WRITTEN TASK
Below are entries. Copy exactly the lines running from the line that holds "Continue the Blender" to the line that holds "tumbler(x,y,2.136,.037,.14); tumbler(x,y,2.28,.037,.14)", with both ends included.

-- -- --

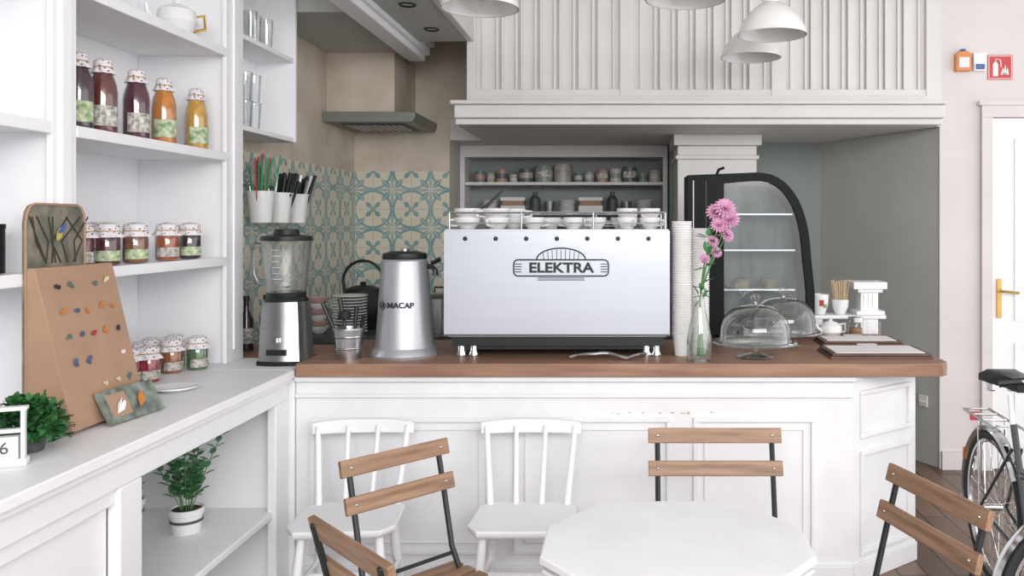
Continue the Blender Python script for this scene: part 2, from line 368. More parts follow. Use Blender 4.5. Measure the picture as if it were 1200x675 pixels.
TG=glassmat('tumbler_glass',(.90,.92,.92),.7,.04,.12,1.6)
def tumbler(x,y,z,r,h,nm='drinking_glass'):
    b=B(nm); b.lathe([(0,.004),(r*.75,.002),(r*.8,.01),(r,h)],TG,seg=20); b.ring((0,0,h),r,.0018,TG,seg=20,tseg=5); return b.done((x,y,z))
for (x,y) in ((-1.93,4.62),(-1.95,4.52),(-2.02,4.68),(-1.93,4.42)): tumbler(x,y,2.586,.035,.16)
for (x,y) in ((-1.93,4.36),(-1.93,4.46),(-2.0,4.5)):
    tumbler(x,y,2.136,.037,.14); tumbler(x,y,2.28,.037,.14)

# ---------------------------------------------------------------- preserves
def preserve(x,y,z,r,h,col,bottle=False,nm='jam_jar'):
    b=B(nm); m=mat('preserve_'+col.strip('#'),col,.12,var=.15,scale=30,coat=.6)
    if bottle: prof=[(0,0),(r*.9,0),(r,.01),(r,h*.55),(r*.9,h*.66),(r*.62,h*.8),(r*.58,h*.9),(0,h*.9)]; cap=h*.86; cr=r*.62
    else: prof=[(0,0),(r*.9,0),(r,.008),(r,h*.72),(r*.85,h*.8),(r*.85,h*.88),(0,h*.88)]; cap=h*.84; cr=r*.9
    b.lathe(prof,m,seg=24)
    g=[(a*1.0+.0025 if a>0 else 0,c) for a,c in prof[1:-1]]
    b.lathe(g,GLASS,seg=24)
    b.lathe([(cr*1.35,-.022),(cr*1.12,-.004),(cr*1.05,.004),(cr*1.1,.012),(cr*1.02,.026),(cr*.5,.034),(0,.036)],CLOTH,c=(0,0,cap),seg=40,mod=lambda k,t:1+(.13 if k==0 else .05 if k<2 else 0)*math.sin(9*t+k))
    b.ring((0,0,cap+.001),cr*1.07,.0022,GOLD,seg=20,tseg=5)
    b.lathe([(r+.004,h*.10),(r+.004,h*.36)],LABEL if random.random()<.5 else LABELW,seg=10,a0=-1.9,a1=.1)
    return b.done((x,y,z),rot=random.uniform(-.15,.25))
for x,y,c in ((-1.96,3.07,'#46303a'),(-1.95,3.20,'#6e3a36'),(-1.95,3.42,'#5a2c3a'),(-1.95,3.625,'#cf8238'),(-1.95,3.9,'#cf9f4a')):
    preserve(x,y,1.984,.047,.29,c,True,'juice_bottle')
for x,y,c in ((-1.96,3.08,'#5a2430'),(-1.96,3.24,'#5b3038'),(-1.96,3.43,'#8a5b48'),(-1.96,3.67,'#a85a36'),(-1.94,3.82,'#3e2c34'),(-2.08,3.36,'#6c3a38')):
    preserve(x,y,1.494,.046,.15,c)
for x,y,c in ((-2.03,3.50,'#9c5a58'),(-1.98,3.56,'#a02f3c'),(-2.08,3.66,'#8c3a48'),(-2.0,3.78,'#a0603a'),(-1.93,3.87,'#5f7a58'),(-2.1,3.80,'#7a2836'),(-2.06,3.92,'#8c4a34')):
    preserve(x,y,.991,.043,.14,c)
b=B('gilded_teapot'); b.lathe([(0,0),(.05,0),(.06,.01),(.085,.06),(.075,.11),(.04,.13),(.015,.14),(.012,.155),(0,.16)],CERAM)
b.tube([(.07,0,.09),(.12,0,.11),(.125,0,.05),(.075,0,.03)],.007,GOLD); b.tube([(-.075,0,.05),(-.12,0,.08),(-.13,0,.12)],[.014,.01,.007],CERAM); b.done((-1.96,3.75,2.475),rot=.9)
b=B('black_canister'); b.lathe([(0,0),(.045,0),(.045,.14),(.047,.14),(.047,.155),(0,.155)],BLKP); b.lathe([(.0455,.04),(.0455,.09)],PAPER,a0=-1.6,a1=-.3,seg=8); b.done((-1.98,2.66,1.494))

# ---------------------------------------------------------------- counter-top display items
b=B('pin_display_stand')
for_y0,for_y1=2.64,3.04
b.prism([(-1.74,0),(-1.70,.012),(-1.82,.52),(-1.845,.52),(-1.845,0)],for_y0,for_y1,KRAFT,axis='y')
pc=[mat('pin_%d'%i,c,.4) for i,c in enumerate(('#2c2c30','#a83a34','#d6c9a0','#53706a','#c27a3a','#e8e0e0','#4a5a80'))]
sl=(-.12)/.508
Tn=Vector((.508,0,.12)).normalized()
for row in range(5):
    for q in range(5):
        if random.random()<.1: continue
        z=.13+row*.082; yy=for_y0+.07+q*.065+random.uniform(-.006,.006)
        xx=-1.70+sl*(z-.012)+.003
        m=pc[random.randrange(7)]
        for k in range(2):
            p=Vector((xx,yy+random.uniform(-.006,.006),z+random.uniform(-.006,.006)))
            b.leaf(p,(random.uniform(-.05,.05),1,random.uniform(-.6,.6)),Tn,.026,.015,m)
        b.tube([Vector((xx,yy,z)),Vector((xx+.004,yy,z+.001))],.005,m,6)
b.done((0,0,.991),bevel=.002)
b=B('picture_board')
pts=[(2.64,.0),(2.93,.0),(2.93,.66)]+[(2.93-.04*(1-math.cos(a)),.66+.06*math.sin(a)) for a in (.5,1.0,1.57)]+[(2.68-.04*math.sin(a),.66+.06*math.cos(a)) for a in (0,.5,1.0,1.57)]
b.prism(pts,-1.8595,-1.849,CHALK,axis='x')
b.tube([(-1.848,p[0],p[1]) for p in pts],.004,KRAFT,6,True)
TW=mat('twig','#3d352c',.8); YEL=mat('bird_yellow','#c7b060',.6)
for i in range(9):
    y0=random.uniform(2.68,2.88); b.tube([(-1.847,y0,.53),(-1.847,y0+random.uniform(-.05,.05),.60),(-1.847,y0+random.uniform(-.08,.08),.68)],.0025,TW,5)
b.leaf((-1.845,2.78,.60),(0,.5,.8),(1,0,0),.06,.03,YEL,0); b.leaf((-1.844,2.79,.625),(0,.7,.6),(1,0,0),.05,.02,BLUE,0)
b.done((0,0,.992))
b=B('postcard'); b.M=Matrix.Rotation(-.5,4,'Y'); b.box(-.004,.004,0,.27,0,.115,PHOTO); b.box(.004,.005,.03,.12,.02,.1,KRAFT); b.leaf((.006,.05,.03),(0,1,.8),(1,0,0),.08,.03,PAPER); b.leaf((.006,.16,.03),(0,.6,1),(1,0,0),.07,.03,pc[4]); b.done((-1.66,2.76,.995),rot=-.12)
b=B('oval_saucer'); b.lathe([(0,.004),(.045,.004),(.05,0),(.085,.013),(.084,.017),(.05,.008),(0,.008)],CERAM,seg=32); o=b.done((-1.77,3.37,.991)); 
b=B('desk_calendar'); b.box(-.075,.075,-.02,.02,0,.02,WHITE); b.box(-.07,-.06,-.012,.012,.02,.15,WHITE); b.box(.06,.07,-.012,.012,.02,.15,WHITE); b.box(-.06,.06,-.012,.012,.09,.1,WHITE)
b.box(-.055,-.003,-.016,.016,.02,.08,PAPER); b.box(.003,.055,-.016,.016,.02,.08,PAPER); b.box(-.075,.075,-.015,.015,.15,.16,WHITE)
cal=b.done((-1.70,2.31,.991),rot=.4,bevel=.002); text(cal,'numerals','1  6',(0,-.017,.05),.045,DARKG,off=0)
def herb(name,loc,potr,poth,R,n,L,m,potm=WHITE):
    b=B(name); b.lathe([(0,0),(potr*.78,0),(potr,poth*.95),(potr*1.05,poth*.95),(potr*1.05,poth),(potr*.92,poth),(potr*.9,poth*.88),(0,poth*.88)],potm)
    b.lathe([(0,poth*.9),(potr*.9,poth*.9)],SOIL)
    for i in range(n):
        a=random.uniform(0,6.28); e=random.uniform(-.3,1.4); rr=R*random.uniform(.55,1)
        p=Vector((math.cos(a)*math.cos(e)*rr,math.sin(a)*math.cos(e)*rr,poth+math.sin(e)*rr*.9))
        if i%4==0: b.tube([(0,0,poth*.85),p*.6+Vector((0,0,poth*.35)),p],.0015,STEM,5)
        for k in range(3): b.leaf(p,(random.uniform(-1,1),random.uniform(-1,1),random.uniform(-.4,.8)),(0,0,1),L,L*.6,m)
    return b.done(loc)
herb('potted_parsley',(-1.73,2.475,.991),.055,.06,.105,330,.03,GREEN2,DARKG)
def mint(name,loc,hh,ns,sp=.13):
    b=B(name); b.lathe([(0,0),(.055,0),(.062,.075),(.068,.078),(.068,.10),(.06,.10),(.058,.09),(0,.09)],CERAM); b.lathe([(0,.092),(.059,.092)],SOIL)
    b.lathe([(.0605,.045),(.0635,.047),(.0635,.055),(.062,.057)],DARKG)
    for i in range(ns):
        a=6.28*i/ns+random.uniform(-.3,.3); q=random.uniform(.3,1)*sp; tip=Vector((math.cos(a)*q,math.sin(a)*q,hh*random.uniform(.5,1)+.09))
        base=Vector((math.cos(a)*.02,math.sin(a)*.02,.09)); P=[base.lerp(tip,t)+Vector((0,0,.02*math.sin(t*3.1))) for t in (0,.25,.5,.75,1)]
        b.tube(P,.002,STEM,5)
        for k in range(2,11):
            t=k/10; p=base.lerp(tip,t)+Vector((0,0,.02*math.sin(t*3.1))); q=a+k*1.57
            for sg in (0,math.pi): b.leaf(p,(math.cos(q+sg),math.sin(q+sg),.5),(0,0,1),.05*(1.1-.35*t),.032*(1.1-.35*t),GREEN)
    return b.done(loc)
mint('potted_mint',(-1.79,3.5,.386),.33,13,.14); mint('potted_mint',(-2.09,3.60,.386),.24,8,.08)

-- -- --

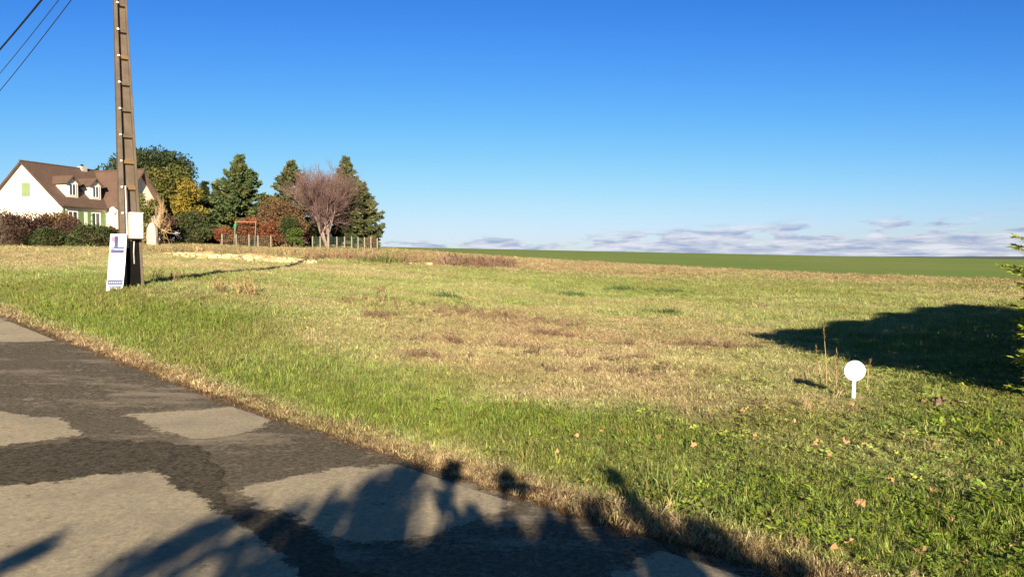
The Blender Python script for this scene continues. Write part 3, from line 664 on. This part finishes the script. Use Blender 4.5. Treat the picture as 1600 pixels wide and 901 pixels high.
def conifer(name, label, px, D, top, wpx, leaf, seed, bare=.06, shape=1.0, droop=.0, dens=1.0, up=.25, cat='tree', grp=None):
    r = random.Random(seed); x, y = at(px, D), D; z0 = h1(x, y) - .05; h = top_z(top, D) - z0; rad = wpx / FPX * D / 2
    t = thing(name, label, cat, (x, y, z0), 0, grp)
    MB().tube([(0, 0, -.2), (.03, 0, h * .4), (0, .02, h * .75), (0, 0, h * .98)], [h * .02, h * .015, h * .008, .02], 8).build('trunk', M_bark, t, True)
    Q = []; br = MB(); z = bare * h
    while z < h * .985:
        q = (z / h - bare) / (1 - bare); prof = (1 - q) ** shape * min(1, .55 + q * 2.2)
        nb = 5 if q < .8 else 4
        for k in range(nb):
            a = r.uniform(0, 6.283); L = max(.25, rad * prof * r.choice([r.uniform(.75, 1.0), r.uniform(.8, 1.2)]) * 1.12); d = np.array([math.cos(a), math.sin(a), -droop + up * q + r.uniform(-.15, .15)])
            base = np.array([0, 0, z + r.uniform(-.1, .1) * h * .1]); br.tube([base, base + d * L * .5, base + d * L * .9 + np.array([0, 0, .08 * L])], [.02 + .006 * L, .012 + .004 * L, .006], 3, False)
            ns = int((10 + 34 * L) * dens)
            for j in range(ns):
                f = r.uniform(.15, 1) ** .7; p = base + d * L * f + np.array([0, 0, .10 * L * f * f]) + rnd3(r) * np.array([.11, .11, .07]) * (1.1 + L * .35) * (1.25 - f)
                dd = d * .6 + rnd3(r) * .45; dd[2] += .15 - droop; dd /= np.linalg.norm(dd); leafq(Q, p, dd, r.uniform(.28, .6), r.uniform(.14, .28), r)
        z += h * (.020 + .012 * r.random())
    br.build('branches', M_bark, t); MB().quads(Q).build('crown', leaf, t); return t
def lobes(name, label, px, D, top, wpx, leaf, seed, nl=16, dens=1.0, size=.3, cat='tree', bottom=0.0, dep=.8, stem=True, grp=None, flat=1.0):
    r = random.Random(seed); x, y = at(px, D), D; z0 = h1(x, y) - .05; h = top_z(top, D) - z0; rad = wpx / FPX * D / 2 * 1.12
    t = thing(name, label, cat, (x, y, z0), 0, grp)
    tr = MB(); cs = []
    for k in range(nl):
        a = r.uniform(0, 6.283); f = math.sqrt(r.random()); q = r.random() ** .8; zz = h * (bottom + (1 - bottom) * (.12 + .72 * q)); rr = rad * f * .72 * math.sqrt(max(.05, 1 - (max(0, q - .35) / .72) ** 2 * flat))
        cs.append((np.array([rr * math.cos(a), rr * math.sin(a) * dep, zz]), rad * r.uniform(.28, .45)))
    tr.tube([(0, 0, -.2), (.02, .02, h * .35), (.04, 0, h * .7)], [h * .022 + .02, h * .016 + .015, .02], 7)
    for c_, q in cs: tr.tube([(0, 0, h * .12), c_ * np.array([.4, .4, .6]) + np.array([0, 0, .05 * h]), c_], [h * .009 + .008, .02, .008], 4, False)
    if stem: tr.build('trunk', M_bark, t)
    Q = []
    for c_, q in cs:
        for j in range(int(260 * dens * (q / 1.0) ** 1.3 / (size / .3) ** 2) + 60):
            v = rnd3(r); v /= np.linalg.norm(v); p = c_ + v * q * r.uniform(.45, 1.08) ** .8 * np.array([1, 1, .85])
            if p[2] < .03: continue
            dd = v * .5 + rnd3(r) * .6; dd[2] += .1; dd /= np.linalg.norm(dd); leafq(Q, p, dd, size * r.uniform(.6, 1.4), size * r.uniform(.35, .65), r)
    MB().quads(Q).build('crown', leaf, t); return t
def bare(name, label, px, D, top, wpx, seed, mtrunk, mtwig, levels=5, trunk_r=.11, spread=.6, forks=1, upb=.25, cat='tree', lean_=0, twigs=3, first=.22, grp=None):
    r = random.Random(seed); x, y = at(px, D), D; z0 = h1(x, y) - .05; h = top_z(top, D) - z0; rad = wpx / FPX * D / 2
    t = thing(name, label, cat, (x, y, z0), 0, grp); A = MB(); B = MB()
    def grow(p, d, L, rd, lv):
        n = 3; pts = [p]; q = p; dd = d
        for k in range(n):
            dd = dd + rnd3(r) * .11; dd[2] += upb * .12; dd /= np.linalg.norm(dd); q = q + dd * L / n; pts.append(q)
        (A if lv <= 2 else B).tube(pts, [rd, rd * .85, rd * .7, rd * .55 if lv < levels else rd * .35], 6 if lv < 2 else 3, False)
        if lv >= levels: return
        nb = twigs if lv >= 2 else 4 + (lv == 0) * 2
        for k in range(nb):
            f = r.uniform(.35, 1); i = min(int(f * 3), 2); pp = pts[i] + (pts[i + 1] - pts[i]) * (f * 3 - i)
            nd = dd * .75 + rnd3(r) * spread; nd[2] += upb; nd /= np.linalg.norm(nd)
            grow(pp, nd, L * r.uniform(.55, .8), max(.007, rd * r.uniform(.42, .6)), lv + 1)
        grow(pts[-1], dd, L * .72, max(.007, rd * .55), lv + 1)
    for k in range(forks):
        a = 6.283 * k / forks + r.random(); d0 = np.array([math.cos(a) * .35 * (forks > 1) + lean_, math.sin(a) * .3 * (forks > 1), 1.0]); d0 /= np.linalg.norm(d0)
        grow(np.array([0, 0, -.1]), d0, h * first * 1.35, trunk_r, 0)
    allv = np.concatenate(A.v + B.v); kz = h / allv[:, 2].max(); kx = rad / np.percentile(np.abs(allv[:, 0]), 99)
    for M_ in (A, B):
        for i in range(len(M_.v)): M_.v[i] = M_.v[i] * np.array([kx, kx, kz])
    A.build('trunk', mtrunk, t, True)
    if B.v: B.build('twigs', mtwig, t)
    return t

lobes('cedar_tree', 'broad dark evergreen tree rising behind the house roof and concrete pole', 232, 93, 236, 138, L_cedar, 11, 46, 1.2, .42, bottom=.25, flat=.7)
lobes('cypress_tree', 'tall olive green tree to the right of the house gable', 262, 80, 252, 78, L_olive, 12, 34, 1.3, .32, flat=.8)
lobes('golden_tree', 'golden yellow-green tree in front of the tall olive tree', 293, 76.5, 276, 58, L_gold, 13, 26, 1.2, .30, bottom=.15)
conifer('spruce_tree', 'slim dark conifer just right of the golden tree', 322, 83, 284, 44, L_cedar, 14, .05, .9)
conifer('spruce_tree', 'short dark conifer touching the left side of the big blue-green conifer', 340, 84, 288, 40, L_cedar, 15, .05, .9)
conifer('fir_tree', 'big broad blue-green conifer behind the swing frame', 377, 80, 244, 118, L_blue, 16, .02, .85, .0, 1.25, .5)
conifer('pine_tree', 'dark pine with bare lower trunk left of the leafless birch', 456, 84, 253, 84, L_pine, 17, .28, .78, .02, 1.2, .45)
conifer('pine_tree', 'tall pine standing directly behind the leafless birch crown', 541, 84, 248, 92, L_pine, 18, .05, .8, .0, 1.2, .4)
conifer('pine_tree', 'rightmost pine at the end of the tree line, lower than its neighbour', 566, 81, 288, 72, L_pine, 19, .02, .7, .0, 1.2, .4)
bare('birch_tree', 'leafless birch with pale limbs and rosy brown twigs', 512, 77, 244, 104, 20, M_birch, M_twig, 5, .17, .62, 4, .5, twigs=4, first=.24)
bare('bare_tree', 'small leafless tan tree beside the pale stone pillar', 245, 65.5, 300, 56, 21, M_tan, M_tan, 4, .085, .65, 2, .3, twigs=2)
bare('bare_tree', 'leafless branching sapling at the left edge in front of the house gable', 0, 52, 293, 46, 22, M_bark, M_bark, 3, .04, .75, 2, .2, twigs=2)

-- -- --

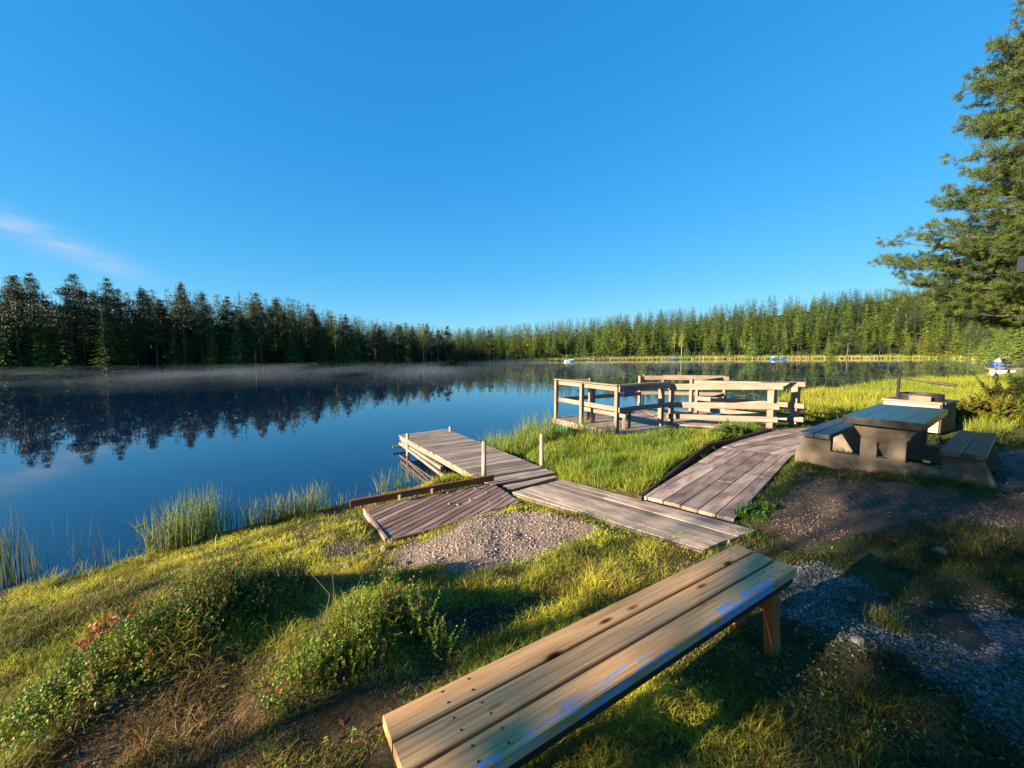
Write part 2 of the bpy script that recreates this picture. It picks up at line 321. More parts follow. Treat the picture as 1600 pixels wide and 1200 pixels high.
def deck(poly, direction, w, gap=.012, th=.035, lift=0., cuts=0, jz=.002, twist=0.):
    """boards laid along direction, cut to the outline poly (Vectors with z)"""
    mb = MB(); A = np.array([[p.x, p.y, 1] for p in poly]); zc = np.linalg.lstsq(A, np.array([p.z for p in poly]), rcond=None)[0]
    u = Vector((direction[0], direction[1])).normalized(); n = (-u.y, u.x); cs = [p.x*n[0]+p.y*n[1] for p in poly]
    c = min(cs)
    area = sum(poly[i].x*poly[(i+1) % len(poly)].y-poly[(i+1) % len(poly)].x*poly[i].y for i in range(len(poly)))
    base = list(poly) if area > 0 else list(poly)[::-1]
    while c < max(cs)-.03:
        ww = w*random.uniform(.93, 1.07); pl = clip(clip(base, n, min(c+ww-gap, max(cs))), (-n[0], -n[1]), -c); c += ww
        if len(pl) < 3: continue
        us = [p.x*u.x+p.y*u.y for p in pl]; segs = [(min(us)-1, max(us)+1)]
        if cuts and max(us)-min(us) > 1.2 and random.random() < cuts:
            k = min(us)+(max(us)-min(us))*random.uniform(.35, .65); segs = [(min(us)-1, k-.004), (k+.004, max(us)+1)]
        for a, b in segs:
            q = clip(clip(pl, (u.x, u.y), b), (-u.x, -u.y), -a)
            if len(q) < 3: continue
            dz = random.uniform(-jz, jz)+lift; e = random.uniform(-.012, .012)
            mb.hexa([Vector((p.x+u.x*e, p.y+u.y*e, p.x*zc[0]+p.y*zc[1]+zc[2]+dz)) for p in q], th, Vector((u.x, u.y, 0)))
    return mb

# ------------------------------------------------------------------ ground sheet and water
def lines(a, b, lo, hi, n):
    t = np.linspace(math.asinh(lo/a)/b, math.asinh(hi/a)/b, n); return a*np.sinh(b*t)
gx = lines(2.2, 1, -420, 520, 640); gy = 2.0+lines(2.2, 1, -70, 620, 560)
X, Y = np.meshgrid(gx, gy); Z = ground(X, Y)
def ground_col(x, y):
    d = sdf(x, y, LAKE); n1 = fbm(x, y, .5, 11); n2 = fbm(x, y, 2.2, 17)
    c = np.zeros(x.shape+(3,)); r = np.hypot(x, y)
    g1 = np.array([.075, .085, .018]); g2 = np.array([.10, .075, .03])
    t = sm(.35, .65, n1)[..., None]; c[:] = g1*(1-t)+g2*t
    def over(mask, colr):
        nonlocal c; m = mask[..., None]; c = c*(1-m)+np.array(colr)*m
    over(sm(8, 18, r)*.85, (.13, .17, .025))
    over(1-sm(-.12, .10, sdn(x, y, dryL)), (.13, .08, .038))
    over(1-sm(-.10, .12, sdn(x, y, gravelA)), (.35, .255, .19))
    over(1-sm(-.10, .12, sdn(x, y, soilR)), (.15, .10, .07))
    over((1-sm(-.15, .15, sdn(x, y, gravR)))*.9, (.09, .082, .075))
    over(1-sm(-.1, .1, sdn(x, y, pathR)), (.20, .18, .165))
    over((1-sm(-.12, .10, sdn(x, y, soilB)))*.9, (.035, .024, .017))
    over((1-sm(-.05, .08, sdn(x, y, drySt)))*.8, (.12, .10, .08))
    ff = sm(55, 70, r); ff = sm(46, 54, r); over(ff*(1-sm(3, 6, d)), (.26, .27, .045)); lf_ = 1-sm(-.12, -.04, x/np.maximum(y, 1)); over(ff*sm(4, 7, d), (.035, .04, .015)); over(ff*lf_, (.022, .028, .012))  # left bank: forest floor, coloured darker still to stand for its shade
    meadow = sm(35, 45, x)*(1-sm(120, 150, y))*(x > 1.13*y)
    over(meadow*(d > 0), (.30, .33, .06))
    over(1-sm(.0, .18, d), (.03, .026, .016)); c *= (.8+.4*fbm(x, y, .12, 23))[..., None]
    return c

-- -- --

SOLUTION TO THE PROBLEM
Continue the Blender Python script for this scene: part 2, from line 368. More parts follow. Use Blender 4.5. Measure the picture as if it were 1200x675 pixels.
TG=glassmat('tumbler_glass',(.90,.92,.92),.7,.04,.12,1.6)
def tumbler(x,y,z,r,h,nm='drinking_glass'):
    b=B(nm); b.lathe([(0,.004),(r*.75,.002),(r*.8,.01),(r,h)],TG,seg=20); b.ring((0,0,h),r,.0018,TG,seg=20,tseg=5); return b.done((x,y,z))
for (x,y) in ((-1.93,4.62),(-1.95,4.52),(-2.02,4.68),(-1.93,4.42)): tumbler(x,y,2.586,.035,.16)
for (x,y) in ((-1.93,4.36),(-1.93,4.46),(-2.0,4.5)):
    tumbler(x,y,2.136,.037,.14); tumbler(x,y,2.28,.037,.14)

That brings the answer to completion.